### What to do
Repeat every line, exactly, from the very first through the one where "PI = math.pi" appears. Add nothing else.

### Provided data
....

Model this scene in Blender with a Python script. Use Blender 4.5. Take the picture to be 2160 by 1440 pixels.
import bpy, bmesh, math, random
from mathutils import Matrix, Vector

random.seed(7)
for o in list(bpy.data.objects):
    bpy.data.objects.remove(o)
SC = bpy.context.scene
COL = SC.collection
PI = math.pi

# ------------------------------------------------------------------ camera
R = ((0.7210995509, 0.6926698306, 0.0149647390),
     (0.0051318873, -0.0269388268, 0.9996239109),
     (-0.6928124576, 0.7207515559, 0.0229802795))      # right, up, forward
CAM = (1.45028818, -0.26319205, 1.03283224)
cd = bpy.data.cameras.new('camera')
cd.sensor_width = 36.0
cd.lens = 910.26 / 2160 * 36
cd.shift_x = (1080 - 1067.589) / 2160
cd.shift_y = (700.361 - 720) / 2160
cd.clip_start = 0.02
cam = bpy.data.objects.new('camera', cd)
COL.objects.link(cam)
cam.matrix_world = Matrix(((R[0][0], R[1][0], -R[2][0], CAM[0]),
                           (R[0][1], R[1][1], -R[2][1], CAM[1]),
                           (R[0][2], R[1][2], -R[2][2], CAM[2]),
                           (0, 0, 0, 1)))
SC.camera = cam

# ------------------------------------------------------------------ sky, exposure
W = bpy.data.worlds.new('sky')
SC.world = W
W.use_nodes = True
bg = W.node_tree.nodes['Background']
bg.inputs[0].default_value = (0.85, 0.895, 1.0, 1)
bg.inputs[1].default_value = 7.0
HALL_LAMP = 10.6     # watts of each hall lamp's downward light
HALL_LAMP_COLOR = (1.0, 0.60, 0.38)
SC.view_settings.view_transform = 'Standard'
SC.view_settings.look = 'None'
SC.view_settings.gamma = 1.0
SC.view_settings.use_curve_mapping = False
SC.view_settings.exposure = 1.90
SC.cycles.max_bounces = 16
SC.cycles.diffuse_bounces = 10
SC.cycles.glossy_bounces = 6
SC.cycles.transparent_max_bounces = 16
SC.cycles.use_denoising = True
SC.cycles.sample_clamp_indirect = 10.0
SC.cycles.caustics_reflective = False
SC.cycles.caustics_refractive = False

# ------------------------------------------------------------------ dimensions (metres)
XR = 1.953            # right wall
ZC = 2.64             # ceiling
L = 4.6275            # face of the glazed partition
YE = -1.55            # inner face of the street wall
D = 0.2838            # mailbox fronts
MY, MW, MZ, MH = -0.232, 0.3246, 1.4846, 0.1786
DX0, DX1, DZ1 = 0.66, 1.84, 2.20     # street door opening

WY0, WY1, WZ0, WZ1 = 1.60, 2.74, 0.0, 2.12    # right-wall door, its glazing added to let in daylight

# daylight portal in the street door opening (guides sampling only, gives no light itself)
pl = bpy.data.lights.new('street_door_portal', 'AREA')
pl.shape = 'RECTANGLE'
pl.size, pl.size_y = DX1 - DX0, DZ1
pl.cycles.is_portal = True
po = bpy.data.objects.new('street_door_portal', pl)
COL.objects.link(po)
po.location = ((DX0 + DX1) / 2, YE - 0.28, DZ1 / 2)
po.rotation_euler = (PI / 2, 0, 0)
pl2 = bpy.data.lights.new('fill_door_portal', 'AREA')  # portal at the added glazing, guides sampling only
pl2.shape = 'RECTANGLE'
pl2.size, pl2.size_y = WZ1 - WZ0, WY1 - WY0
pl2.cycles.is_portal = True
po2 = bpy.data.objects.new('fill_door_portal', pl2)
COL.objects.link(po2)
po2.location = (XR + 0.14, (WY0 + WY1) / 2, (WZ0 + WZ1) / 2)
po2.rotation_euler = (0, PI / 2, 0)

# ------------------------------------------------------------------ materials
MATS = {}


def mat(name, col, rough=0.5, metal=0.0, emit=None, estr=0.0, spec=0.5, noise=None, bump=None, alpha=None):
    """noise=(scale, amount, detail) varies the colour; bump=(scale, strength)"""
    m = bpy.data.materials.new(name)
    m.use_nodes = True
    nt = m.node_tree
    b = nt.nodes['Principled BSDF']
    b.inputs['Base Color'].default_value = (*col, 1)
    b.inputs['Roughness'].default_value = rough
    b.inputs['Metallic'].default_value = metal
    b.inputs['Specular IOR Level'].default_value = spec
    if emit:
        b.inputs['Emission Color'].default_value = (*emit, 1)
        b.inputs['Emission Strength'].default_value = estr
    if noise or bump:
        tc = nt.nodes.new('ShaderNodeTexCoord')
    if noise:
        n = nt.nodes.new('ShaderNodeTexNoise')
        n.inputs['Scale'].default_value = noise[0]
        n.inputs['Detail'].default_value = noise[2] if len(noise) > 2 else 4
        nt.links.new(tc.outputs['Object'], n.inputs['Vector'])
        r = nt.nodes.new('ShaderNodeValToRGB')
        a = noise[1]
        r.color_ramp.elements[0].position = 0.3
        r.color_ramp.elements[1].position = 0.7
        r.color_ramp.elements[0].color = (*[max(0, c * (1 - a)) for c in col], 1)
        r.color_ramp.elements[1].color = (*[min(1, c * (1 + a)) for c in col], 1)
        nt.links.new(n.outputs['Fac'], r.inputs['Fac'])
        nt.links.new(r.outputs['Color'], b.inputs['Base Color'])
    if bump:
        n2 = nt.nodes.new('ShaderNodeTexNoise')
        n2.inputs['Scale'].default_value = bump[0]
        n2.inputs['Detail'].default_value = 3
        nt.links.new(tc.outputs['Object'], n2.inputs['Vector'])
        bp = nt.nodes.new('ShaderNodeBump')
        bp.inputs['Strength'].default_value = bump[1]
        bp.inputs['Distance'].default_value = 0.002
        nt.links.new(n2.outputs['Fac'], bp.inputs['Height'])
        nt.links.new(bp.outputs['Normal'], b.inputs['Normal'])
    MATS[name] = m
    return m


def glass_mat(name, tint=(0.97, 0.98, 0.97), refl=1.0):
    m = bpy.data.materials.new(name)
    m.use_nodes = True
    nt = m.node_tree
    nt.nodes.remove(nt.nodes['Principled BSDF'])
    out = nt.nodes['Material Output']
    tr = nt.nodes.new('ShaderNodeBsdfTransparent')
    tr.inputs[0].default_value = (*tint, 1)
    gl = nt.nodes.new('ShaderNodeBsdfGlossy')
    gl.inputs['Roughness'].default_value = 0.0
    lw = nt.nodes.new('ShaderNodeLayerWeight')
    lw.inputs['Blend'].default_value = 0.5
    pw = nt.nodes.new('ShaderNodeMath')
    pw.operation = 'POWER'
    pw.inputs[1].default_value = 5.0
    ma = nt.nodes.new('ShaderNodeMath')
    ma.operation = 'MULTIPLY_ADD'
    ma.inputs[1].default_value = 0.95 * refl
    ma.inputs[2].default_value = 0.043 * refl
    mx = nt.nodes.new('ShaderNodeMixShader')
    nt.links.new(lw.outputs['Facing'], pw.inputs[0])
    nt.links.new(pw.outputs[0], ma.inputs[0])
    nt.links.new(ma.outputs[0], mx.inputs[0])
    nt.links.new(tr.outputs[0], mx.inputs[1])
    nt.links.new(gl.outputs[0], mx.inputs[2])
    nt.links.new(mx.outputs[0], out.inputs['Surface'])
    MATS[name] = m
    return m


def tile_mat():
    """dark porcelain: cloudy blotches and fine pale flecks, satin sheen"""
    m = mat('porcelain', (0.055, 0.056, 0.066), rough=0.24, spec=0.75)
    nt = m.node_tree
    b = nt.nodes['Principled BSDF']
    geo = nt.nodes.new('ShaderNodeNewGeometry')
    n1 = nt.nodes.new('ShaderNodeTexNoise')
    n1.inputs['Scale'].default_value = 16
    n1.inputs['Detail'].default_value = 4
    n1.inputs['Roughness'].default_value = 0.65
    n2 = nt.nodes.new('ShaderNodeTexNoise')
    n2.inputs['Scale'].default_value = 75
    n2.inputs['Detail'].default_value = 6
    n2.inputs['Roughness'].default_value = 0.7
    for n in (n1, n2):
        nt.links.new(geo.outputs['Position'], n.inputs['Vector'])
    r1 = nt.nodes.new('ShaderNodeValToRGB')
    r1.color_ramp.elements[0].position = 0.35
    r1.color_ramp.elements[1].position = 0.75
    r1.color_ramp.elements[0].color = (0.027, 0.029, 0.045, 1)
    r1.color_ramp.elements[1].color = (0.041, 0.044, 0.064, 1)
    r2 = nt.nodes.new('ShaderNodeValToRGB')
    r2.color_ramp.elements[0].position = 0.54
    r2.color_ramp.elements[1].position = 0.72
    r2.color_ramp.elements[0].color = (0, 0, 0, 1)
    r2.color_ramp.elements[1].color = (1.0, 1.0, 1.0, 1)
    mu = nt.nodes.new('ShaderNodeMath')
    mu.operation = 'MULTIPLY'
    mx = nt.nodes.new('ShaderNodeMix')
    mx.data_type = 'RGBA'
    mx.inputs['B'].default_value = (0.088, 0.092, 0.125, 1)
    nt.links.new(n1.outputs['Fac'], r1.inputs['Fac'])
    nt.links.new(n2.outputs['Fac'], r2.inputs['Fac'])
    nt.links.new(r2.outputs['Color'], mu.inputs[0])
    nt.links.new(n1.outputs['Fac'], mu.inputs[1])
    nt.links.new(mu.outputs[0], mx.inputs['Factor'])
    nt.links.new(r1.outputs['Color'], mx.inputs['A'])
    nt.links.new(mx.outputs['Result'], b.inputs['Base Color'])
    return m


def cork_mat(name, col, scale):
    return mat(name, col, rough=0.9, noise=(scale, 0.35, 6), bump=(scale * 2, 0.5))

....

### Result of the exercise
Model this scene in Blender with a Python script. Use Blender 4.5. Take the picture to be 2160 by 1440 pixels.
import bpy, bmesh, math, random
from mathutils import Matrix, Vector

random.seed(7)
for o in list(bpy.data.objects):
    bpy.data.objects.remove(o)
SC = bpy.context.scene
COL = SC.collection
PI = math.pi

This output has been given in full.